TASK REQUIREMENTS - Write out only the lines from the start of the entries up to and including the line with "return -m <"; please skip the pictures.

DATA RECORDS -
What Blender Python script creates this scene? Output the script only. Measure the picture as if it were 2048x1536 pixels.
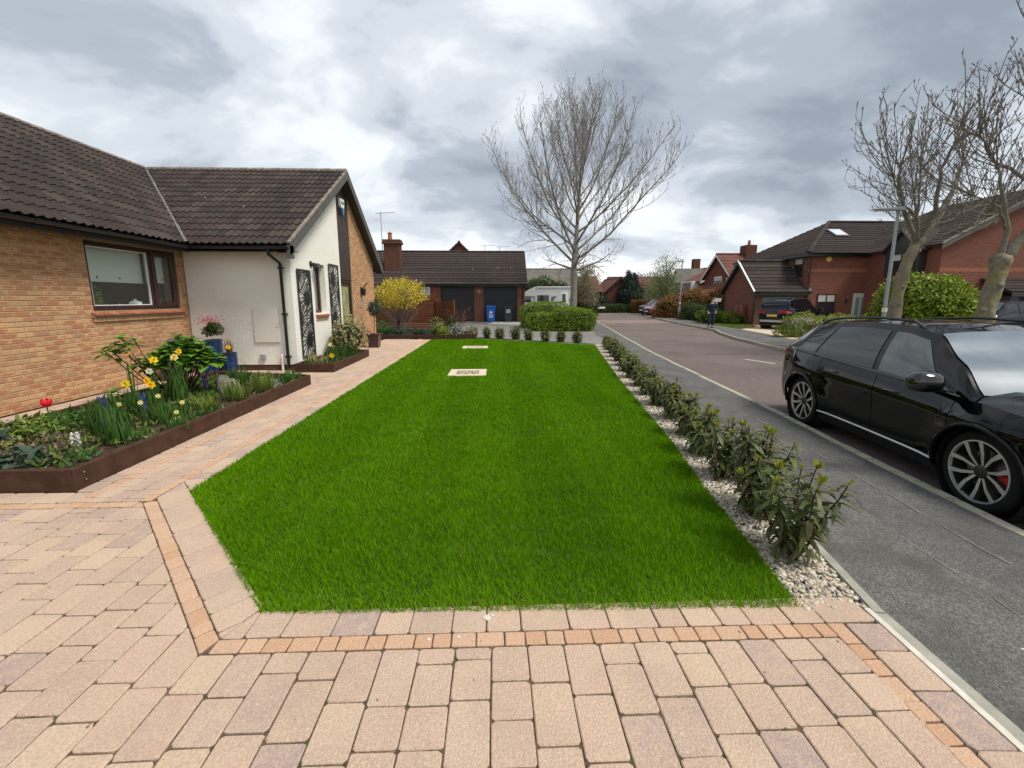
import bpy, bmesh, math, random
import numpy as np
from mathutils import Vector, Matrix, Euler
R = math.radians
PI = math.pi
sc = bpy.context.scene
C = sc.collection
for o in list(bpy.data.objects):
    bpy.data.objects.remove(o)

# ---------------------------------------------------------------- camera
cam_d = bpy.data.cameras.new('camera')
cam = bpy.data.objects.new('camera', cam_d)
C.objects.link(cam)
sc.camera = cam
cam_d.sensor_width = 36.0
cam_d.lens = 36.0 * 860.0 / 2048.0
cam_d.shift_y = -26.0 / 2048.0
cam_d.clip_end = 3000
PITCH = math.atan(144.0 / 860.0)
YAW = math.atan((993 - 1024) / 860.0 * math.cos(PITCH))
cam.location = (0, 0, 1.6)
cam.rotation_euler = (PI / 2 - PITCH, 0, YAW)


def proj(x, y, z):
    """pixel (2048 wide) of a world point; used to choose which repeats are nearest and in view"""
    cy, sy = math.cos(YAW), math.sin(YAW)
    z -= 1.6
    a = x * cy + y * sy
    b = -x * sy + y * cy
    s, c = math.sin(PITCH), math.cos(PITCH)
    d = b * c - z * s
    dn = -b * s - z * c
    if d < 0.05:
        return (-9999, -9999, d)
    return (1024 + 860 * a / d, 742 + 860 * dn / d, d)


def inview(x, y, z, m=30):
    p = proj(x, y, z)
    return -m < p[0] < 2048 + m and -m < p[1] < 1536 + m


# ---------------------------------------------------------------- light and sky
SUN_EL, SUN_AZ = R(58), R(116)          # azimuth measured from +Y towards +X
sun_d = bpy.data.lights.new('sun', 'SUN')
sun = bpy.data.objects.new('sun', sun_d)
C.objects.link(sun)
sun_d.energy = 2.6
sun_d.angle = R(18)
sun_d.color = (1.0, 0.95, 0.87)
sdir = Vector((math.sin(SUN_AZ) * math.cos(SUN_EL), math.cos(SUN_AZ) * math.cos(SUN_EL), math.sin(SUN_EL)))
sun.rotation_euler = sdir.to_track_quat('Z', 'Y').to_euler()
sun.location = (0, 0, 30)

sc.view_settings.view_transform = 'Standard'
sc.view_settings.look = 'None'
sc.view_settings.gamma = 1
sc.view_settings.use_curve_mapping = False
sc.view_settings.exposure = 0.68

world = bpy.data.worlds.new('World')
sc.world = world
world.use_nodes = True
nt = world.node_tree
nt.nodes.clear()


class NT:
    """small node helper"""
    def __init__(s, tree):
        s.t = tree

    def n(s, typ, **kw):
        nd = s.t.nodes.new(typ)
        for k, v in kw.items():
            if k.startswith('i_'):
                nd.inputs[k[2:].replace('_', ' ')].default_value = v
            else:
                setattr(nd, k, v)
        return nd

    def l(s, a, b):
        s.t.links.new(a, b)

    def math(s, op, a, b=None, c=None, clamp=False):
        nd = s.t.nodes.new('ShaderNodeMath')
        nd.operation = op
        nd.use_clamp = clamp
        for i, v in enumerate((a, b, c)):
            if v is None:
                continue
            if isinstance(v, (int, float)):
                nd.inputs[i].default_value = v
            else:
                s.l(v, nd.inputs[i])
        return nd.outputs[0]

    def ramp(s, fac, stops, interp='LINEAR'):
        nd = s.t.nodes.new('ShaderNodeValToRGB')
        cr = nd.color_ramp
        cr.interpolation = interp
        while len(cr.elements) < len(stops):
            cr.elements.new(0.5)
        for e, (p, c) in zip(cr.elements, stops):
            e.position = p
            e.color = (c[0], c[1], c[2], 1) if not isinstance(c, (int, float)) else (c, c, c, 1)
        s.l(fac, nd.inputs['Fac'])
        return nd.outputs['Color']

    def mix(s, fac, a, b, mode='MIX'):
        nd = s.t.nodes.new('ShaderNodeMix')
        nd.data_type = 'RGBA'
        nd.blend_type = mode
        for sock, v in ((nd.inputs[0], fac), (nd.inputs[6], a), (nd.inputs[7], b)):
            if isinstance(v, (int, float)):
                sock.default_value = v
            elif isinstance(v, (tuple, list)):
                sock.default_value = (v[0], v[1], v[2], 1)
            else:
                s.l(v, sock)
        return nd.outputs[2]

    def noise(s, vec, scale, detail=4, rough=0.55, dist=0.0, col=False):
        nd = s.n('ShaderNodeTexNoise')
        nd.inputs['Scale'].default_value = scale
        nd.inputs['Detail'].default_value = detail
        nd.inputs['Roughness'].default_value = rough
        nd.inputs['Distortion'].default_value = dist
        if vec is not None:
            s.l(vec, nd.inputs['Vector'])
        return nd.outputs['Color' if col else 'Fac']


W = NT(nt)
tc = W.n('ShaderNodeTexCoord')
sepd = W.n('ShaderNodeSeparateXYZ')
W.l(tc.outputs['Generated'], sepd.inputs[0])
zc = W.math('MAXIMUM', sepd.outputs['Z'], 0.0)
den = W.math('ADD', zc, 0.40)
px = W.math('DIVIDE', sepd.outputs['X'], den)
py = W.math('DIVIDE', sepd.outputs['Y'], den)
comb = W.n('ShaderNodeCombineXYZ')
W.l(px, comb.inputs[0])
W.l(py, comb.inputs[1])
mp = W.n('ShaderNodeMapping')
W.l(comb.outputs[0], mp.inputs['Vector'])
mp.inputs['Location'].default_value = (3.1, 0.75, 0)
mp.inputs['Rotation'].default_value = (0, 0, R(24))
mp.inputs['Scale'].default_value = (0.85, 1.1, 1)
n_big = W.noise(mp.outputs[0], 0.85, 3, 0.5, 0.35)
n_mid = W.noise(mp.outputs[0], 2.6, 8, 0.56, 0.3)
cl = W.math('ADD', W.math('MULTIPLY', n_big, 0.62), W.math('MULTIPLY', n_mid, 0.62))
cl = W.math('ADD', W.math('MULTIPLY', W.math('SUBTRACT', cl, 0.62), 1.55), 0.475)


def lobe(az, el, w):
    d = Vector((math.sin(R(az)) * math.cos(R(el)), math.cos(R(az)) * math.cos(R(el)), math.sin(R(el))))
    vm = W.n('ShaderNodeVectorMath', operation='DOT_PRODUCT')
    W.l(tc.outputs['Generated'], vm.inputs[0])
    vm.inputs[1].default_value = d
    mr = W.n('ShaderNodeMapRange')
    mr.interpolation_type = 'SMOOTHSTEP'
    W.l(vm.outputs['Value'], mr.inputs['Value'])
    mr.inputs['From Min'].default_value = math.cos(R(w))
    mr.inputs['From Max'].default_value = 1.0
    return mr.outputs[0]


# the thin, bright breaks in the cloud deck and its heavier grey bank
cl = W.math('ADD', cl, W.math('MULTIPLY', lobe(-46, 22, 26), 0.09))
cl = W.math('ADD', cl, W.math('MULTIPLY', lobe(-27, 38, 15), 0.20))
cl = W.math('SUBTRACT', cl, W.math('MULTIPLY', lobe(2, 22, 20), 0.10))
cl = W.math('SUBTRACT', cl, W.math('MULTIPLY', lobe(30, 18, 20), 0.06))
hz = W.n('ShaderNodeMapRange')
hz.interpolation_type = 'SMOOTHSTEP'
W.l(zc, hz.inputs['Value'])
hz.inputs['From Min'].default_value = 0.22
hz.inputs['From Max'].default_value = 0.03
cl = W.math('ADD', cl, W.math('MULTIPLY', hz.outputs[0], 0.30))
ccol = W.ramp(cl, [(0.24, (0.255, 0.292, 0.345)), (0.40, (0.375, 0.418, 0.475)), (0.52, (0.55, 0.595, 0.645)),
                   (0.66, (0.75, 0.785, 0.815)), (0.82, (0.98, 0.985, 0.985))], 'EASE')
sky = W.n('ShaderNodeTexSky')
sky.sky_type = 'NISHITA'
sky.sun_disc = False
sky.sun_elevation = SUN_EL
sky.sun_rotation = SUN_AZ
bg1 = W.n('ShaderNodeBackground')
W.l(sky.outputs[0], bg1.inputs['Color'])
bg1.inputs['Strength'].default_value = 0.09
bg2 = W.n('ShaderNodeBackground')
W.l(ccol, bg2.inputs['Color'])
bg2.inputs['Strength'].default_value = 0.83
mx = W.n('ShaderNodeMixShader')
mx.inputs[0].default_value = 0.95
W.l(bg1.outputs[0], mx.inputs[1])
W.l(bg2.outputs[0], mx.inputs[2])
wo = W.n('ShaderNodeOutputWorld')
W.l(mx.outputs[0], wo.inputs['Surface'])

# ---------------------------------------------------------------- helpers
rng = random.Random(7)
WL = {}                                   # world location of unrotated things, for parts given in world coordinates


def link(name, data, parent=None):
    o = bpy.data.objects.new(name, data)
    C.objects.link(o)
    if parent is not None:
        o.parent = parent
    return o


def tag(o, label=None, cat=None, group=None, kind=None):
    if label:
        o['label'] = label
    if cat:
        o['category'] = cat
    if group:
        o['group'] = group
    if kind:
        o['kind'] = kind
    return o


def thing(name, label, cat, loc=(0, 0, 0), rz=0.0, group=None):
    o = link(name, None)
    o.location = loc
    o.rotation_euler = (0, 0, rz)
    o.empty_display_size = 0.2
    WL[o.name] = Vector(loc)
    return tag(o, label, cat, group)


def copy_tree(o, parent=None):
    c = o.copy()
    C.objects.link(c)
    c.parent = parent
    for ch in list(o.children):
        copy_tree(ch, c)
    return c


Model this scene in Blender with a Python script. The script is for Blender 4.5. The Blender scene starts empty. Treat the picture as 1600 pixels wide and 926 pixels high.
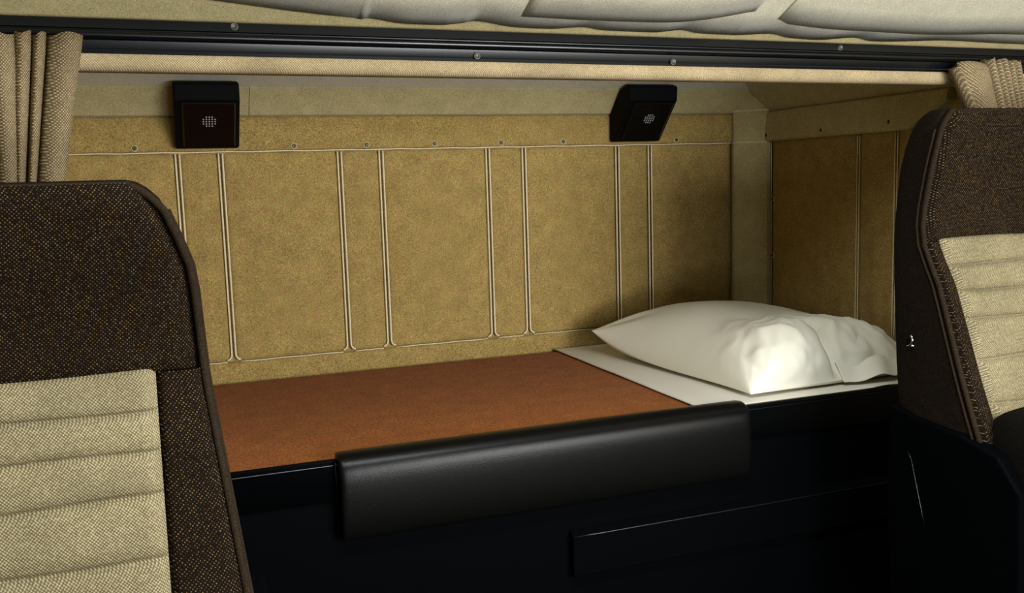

RESPONSE BELOW -
What Blender Python script creates this scene? Output the script only. Measure the picture as if it were 2048x1536 pixels.
import bpy, bmesh, math, random
import numpy as np
from mathutils import Vector, Matrix, Euler
R = math.radians
PI = math.pi
sc = bpy.context.scene
C = sc.collection
for o in list(bpy.data.objects):
    bpy.data.objects.remove(o)

# ---------------------------------------------------------------- camera
cam_d = bpy.data.cameras.new('camera')
cam = bpy.data.objects.new('camera', cam_d)
C.objects.link(cam)
sc.camera = cam
cam_d.sensor_width = 36.0
cam_d.lens = 36.0 * 860.0 / 2048.0
cam_d.shift_y = -26.0 / 2048.0
cam_d.clip_end = 3000
PITCH = math.atan(144.0 / 860.0)
YAW = math.atan((993 - 1024) / 860.0 * math.cos(PITCH))
cam.location = (0, 0, 1.6)
cam.rotation_euler = (PI / 2 - PITCH, 0, YAW)


def proj(x, y, z):
    """pixel (2048 wide) of a world point; used to choose which repeats are nearest and in view"""
    cy, sy = math.cos(YAW), math.sin(YAW)
    z -= 1.6
    a = x * cy + y * sy
    b = -x * sy + y * cy
    s, c = math.sin(PITCH), math.cos(PITCH)
    d = b * c - z * s
    dn = -b * s - z * c
    if d < 0.05:
        return (-9999, -9999, d)
    return (1024 + 860 * a / d, 742 + 860 * dn / d, d)


def inview(x, y, z, m=30):
    p = proj(x, y, z)
    return -m < p[0] < 2048 + m and -m < p[1] < 1536 + m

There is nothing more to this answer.